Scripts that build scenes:
* start *

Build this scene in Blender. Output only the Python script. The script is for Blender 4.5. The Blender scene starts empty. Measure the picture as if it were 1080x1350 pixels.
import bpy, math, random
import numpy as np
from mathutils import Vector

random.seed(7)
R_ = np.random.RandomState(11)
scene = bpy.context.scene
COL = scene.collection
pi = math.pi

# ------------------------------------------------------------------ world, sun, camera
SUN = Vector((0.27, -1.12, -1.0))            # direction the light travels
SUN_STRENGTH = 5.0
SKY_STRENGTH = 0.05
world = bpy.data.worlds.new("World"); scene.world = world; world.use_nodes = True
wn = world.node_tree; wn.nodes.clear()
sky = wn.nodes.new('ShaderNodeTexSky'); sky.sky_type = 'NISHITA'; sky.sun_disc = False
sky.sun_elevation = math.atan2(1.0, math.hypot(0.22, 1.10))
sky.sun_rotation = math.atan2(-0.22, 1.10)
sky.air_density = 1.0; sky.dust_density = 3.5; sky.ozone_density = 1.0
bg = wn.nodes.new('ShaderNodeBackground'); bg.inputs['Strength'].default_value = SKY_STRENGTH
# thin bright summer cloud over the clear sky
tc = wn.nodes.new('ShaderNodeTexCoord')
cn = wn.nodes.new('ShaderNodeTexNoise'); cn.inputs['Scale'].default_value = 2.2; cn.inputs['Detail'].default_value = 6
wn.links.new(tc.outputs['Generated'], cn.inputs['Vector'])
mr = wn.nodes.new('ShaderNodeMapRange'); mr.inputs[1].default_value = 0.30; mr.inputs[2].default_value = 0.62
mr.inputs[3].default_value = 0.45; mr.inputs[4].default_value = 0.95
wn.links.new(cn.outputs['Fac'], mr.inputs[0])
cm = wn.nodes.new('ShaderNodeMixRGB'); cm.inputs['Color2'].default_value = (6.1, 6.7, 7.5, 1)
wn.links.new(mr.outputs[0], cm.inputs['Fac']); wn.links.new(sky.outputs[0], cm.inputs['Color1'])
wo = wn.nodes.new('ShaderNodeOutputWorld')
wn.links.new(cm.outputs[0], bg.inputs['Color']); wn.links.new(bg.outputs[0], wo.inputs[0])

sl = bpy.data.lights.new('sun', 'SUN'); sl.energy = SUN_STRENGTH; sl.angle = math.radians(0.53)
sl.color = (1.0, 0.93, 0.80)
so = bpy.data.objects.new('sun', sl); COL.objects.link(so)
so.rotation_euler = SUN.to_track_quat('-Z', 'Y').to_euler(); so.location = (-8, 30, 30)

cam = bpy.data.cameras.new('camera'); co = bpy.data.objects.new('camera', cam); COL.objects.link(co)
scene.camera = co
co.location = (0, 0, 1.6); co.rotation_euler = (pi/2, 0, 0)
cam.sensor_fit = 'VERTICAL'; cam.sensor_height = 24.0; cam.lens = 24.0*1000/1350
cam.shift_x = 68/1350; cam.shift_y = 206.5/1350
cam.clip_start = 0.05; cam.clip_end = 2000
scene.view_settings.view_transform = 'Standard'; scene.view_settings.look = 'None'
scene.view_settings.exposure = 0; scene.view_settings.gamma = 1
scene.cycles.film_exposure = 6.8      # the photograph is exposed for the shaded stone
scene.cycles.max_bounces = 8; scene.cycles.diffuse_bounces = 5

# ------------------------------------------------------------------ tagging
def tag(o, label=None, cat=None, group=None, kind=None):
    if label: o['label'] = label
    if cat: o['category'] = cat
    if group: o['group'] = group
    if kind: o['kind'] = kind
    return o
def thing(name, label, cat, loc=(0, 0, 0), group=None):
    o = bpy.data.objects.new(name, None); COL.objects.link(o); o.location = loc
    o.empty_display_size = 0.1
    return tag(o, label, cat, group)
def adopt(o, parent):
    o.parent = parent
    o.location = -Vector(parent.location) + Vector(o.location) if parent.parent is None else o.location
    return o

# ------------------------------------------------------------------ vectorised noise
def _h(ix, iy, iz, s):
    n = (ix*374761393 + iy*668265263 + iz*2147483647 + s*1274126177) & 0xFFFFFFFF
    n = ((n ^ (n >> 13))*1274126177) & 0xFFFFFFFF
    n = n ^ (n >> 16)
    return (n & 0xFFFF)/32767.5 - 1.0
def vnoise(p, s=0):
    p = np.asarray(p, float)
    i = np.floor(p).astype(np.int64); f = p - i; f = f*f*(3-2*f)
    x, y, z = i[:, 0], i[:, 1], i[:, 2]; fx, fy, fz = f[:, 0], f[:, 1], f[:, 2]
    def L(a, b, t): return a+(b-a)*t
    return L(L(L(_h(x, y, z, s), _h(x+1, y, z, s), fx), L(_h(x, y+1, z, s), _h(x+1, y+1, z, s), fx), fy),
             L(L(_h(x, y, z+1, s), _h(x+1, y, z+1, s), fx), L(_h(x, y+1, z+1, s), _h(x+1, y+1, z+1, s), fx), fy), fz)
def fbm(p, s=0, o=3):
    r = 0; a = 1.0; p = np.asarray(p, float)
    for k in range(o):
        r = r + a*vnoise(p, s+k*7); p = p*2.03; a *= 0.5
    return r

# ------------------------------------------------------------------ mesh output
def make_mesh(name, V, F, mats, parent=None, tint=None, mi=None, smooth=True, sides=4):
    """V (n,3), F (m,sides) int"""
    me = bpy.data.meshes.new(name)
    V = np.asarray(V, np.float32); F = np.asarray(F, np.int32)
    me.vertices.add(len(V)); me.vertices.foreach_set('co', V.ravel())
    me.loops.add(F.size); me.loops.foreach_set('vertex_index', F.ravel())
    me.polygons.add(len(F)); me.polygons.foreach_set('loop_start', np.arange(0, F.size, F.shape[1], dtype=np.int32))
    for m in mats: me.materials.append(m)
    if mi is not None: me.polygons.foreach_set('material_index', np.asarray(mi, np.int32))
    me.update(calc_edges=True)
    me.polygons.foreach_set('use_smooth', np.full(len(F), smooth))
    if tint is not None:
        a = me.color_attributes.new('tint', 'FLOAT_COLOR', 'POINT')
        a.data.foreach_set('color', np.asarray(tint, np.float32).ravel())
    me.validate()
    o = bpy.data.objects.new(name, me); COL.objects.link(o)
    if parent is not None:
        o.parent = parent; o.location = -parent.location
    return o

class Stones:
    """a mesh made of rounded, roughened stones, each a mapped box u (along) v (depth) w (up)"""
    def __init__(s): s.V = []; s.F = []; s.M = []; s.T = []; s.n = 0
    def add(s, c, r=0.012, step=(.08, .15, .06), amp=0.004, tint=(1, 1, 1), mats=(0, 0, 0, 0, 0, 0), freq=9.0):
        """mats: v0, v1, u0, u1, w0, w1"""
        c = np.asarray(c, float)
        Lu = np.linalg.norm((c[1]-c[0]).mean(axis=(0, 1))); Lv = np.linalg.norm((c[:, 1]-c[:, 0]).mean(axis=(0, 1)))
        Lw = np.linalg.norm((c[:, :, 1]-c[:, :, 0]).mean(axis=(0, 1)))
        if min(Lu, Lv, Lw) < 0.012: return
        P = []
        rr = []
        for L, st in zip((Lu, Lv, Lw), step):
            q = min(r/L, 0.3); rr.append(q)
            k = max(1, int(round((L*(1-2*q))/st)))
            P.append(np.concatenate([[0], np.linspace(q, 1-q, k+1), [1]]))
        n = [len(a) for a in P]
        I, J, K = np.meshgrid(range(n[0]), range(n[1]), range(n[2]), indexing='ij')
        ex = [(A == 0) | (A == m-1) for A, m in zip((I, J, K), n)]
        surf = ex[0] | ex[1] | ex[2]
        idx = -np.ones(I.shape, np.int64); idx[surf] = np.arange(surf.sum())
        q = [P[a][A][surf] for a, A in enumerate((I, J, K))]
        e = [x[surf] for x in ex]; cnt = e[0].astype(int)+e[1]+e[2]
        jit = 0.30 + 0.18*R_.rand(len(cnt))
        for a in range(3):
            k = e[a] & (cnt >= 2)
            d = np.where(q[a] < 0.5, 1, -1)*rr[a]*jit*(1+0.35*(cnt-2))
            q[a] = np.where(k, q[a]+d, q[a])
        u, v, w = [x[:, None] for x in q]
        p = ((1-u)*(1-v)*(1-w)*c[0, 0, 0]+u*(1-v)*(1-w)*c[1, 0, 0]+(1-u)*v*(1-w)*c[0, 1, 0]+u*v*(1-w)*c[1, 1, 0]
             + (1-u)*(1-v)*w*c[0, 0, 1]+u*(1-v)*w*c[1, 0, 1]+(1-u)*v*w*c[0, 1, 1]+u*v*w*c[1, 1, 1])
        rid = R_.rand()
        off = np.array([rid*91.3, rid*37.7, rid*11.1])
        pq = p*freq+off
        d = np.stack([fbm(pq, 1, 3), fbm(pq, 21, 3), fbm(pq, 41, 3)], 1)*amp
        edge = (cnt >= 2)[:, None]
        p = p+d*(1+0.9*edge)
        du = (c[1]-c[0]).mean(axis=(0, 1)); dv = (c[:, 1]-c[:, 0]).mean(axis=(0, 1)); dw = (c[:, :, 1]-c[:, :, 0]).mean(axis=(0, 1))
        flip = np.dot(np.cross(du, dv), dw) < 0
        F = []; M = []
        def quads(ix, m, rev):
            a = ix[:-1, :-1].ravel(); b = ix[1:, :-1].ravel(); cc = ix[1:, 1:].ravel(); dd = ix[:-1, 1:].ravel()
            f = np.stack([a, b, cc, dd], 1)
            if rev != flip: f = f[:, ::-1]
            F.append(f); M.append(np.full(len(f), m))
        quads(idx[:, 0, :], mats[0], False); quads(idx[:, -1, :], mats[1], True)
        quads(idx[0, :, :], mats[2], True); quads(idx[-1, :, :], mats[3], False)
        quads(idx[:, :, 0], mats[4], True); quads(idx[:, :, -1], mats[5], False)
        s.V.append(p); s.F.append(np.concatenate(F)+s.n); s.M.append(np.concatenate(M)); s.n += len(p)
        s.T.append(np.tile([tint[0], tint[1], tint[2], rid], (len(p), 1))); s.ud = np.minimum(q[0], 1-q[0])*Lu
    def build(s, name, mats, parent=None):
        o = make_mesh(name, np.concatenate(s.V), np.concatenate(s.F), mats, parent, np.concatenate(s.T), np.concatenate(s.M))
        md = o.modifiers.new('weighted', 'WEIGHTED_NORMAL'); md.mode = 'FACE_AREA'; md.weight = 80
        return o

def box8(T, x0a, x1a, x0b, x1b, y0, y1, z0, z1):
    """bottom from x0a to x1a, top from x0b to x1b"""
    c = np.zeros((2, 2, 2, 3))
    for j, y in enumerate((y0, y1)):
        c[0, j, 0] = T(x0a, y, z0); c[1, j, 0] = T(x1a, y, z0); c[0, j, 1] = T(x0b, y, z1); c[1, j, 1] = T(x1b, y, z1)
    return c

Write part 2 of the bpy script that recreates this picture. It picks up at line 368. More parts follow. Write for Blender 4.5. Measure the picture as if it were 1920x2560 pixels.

* end *

▸ What you have to do: Return, word for word, every line from the top of the entries down to the line that holds "pi = math.pi", both included.

▸ Exercise answer:
Build this scene in Blender. Output only the Python script. The script is for Blender 4.5. The Blender scene starts empty. Measure the picture as if it were 1080x1350 pixels.
import bpy, math, random
import numpy as np
from mathutils import Vector

random.seed(7)
R_ = np.random.RandomState(11)
scene = bpy.context.scene
COL = scene.collection
pi = math.pi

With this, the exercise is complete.